Leon Panetta, Segretario americano alla Difesa ha enumerato di fronte a una commissione del Congresso i motivi per non intervenire militarmente in Siria : “Nel caso della Libia, nel mondo arabo e altrove vi era un vasto consenso e il chiaro permesso del Consiglio di sicurezza dell’Onu.

Questo consenso non esiste per la Siria. Le forze d’opposizione non sono organizzate e non controllano il territorio. Un intervento militare esterno potrebbe aggravare la situazione e mettere ancor più in pericolo civili innocenti.”

Lo stesso giorno in cui Panetta teneva il suo discorso, il 19 aprile, altri commenti lasciavano intendere che un intervento armato non sarà da escludere a priori, qualora il presidente siriano Bachar al Assad proseguirà la sua strategia del massacro, malgrado il piano dell’emissario Kofi Annan e l’arrivo nel paese di 300 osservatori delle Nazioni Unite.

Commenti che provenivano dalla riunione sulla Siria che si teneva a Parigi, alla quale partecipavano la Segretaria di Stato Hillary Clinton, il principe Saoud Al-Fayçal, ministro saudita degli affari esteri, il suo omologo francese Alain Juppé e Cheikh Hamad Al-Thani, primo ministro del Qatar.

Alain Juppé aveva sottolineato il rischio di un conflitto regionale in Medio Oriente, qualora non verrà messo fine al ciclo di violenze perpetrate dal regime siriano. Se il piano di Kofi Annan per una tregua duratura dovesse fallire (di fatto è già fallito in quanto i combattimenti non si sono mai fermati) si dovranno valutare altre opzioni.
Il ministro saudita aveva parlato della necessità di provvedere ad armare i ribelli siriani. Stando a diversi osservatori, Qatar e Arabia Saudita di fatto starebbero già armando la guerriglia che si oppone all’esercito di Damasco.

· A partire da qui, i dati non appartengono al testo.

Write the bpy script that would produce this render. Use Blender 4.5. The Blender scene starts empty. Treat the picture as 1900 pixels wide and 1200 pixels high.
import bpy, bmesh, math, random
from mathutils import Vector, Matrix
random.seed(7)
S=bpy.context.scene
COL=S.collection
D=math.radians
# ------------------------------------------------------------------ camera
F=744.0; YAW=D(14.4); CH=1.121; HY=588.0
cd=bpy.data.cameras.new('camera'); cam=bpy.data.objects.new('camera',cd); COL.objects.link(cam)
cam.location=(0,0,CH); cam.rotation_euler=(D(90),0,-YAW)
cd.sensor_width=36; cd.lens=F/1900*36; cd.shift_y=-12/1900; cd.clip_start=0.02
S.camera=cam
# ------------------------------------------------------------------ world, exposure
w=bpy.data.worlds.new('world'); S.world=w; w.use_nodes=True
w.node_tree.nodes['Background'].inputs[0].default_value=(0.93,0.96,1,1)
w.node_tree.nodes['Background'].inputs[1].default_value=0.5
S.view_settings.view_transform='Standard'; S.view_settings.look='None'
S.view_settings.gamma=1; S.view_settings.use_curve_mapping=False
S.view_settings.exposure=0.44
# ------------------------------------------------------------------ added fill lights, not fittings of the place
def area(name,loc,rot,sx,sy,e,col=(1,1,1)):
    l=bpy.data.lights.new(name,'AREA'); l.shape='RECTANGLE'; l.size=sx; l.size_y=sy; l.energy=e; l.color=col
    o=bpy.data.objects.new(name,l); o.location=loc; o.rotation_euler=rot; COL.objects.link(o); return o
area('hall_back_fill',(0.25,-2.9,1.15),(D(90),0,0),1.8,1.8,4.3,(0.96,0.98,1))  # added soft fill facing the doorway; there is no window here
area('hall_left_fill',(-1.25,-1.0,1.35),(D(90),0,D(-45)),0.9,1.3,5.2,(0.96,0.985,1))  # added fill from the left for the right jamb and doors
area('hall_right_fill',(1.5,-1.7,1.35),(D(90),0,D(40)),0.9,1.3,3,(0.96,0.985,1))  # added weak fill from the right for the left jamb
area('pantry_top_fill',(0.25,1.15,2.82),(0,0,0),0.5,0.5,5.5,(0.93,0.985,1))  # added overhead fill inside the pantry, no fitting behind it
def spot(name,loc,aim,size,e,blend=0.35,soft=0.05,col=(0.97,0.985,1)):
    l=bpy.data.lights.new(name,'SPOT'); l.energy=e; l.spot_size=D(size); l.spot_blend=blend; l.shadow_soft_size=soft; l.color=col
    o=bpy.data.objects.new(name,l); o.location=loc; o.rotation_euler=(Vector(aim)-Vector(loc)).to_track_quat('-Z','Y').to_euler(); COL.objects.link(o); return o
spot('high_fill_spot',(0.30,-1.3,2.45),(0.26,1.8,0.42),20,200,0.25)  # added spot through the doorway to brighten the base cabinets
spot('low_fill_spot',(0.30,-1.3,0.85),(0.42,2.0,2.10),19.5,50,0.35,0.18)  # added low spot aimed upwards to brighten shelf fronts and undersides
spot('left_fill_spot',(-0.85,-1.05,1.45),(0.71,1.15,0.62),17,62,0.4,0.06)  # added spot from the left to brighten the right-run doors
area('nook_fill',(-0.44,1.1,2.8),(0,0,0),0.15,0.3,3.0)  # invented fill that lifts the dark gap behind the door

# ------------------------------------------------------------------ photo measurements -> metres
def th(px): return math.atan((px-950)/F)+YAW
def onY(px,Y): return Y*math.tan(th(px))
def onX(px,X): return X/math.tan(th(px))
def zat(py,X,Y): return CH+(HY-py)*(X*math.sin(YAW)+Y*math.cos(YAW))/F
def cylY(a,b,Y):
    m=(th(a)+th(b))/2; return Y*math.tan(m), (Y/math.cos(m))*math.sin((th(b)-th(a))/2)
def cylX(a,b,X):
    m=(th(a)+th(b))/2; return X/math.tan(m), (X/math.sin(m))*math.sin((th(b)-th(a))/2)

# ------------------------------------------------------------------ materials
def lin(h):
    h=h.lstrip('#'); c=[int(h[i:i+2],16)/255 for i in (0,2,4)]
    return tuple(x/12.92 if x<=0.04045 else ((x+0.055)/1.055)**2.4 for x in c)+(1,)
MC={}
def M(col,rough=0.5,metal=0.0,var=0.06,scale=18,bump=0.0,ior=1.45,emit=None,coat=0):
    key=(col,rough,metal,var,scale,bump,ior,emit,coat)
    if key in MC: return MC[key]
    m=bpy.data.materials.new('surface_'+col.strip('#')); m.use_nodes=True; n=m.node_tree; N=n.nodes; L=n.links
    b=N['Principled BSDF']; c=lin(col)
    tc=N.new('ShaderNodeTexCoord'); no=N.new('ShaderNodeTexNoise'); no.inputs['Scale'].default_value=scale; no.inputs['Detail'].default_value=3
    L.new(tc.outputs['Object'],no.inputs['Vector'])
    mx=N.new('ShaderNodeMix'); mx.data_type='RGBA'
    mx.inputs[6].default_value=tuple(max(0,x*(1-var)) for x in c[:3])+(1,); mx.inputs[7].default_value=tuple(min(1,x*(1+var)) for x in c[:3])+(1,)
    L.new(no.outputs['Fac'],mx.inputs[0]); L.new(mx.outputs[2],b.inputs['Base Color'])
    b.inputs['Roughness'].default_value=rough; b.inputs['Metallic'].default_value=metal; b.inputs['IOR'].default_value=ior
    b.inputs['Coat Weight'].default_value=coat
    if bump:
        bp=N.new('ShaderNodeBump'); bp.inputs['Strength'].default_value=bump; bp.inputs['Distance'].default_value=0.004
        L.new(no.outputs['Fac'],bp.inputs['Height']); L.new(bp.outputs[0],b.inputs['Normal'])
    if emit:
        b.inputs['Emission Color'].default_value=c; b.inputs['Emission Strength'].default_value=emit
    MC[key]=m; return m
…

La Siria viene anche evocata nell’ambito delle presidenziali in corso in Francia. Il candidato socialista François Hollande si dice favorevole alla partecipazione francese a un intervento militare deciso dalle Nazioni Unite (scenario più che mai incerto a causa del veto russo). Nicolas Sarkozy invece preferisce l’istituzione di corridoi umanitari.
Il caso della Siria potrebbe finire per assomigliare a quello del Kosovo. Nel 1999 l’intervento armato in Kosovo era stato fatto senza un mandato esplicito delle Nazioni Unite.
L’urgenza umanitaria, i rischi di una destabilizzazione regionale e la mancanza di alternative avevano imposto di agire senza attendere oltre, scavalcando ogni aspetto giuridico.